L’équipe de l’Université à pu tirer les conclusions suivantes :
- La politique européenne ne fait pas ou très peu partie de l‘univers cognitif de la majorité des individus.
- L‘indifférence, la méconnaissance sont des terreaux potentiels du rejet de toute politique européenne.
- La ligne de fracture entre les partisans du « oui » et les partisans du « non » s’amenuise dès qu‘il s‘agit de donner un contenu à la politique européenne;
- La demande en politique européenne, lorsqu’elle est exprimée, est basée essentiellement sur les problèmes socio-économiques comme l’emploi, les questions d’éducation et de formation et de pouvoir d’achat.
- L’offre en politique européenne est perçue comme éloignée des préoccupations des citoyens et concentrée sur les aspects institutionnels de l’UE.
L’européanisation des comportements politiques
Le référendum luxembourgeois a montré également certaines similitudes avec ceux d’Espagne, de France et des Pays-Bas, notamment au regard des groupes sociodémographiques qui ont préféré dire "non" parce qu’ils craignaient les effets négatifs de l’Union européenne sur l’emploi dans leur pays, notamment à travers la première mouture de la "directive Bolkestein" - qui ne fut finalement adoptée qu’après de nombreux remaniements - et jugeaient la situation économique de leur pays mauvaise.

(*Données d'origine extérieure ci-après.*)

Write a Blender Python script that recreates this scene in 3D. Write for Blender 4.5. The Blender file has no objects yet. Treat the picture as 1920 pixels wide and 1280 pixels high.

Le référendum du 10 juillet 2005 a été synonyme d’une européanisation des comportements politiques. Les Européens – en dépit de la pérennité et de la différence de systèmes politiques nationaux – tendent à adopter des attitudes politiques communes à travers l’émergence et la consolidation du régime politique européen. Autrement dit, les logiques individuelles et par groupes sociaux repérées au moment du vote dans les systèmes politiques nationaux commencent à se reproduire au niveau de l’Union.